I’ve been finding pure electric vehicles in the big self-service car graveyards I frequent for well over a decade, including an incredibly rare example of Toyota’s competitor to the GM EV1. Plug-in hybrids have been a different story; the first modern mass-production plug-in hybrid available in the United States was the 2011 Chevrolet Volt, and I’ve finally found a discarded example of that first-generation ground-breaker.
The first-generation Volt was available here from the 2011 through 2015 model years. I reviewed one of these cars back then (seen here with its distant and hilariously less efficient cousin many times removed) and burned 2.1 gallons of gasoline while covering 340 miles. Each full charge of the hybrid battery cost $1.68 at that time, by my calculations.
Even so, gasoline prices never did rise enough to compensate for the first-gen Volt’s big MSRP ($39,145 for the 2013 model, or $52,247 in 2024 bucks), but it was a decent enough car to drive and was very green if you had a short commute and got your electricity from non-carbon-spewing sources.

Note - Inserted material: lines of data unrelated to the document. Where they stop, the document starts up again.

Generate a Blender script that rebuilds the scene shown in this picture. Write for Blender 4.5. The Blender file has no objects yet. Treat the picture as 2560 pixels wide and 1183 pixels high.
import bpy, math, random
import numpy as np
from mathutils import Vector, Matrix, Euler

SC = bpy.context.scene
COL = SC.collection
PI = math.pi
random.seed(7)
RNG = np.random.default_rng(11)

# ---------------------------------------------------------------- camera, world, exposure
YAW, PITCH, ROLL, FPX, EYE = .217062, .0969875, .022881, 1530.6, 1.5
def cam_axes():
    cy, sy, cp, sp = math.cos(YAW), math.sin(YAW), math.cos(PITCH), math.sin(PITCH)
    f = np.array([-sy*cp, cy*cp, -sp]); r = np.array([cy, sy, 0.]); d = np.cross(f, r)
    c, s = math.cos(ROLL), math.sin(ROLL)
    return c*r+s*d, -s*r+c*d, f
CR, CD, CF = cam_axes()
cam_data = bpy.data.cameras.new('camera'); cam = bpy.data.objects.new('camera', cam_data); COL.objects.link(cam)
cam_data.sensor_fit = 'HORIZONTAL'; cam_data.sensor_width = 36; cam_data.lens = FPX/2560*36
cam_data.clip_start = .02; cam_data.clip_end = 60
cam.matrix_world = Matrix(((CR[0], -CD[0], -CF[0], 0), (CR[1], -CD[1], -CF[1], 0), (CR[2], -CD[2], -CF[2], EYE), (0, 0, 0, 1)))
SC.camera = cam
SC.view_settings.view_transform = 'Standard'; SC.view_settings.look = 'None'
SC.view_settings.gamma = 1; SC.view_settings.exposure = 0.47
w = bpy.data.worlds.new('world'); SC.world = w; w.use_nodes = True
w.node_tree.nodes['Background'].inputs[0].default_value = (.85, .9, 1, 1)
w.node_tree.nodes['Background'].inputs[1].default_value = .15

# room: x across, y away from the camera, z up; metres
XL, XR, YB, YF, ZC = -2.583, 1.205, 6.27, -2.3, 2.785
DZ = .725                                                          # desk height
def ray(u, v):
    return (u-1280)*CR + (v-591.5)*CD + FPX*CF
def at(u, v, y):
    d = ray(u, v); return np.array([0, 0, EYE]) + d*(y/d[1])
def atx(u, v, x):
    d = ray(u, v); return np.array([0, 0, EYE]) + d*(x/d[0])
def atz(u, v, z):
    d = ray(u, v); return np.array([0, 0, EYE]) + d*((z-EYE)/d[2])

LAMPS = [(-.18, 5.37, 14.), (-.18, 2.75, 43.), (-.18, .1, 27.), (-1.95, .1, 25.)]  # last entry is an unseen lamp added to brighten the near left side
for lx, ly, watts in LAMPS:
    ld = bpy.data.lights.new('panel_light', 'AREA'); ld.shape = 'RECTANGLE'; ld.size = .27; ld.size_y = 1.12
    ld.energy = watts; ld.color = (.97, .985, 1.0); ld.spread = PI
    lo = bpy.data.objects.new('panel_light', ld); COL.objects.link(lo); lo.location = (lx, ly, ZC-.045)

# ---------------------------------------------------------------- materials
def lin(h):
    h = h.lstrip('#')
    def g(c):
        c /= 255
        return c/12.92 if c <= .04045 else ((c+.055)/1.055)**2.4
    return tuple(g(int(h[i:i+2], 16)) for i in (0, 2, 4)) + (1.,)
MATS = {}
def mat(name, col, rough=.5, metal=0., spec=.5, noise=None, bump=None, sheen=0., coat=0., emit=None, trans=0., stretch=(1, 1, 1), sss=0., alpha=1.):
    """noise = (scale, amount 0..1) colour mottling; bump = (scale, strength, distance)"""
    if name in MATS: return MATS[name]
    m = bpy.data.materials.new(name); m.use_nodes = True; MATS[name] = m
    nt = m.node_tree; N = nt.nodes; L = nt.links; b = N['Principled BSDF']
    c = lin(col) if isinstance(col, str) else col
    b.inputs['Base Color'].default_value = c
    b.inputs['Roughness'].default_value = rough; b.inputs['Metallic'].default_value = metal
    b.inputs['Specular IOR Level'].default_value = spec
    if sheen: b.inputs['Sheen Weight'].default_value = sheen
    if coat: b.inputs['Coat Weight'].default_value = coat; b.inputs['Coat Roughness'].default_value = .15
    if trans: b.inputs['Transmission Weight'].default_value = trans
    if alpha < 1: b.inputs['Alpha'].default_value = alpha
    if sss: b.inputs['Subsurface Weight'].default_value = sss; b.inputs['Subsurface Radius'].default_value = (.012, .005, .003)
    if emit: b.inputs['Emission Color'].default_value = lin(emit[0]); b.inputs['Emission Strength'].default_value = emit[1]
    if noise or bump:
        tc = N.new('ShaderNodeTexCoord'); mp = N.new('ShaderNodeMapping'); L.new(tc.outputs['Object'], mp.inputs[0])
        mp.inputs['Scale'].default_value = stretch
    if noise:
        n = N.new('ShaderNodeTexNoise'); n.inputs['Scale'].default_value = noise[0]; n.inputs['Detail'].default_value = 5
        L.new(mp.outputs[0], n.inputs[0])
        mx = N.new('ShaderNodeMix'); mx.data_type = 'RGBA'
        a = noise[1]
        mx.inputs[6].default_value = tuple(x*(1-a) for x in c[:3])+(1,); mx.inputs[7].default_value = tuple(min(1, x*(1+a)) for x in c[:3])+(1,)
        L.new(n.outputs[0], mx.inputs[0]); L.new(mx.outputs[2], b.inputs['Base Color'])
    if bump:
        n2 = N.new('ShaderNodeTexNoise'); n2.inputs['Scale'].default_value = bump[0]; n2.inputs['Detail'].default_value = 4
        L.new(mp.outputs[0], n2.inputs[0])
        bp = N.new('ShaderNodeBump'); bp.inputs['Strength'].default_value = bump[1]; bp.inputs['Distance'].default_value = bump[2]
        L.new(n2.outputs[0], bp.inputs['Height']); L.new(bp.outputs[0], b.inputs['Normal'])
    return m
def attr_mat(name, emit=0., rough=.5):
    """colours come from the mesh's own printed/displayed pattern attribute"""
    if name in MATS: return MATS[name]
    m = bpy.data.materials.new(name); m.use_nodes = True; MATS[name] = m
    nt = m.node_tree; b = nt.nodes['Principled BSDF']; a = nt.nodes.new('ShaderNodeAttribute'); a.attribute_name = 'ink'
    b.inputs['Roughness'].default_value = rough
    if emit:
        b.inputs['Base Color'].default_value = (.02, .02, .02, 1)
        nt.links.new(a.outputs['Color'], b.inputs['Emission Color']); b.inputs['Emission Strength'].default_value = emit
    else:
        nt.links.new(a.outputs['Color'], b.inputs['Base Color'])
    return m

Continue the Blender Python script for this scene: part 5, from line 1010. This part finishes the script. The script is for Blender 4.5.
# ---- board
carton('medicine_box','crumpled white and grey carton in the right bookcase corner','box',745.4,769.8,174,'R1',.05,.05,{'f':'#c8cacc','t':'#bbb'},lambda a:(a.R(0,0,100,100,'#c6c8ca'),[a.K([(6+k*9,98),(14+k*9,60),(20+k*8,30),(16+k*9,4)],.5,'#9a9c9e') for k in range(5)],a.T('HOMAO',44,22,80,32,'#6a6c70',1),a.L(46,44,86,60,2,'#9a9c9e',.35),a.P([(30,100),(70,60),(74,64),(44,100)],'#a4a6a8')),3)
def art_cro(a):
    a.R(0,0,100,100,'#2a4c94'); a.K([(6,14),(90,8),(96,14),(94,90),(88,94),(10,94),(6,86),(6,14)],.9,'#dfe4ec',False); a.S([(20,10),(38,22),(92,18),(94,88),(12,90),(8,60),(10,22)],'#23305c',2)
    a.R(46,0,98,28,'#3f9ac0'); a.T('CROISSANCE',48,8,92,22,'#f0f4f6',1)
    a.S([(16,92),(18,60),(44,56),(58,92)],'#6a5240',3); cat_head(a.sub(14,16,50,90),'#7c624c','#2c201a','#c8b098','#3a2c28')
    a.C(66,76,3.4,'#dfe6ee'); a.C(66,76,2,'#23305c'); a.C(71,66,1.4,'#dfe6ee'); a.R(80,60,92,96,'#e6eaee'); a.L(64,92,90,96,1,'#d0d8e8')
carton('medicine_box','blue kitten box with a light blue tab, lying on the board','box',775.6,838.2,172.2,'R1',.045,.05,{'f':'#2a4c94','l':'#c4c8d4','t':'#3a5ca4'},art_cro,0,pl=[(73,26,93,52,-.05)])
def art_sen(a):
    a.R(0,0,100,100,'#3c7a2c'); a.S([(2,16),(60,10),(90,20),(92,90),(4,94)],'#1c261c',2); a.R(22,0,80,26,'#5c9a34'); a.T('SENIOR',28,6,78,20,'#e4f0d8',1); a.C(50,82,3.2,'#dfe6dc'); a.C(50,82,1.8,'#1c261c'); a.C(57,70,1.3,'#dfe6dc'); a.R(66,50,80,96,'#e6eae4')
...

I was hoping to find a non-crashed Volt to document for this series, but 8- to 11-year-old cars are pretty young to show up in these yards, and Volt owners tend to love their rides enough to maintain them correctly. This one got mashed hard in the front, but at least it’s recognizable.
When the airbags fire in a car this new, the insurance company generally declares it a total.
That’s a shame, because the interior and body seemed to be in decent enough shape before the crash.
This car is a series hybrid, meaning the internal-combustion engine is there just to generate electricity to charge the battery and power the electric drive motor. In this case, the ICE is a 1.4-liter Opel four-cylinder and the electric drive motor is a 111kW unit that sends 149 horsepower and an impressive 273 pound-feet to the front wheels.
The main battery is gone (self-service junkyards aren’t about to let customers go jabbing screwdrivers into hot high-voltage components, plus hybrid and EV batteries are worth real money), but the controlling circuitry is still present.
In the future, there will be lifelike robot puppies, augmented reality on tablet computers, deer… and Chevy Volts. Looks like the marketers got that last one wrong.
Jim Gauthier had a Volt for you! What is it about Manitoba, anyway?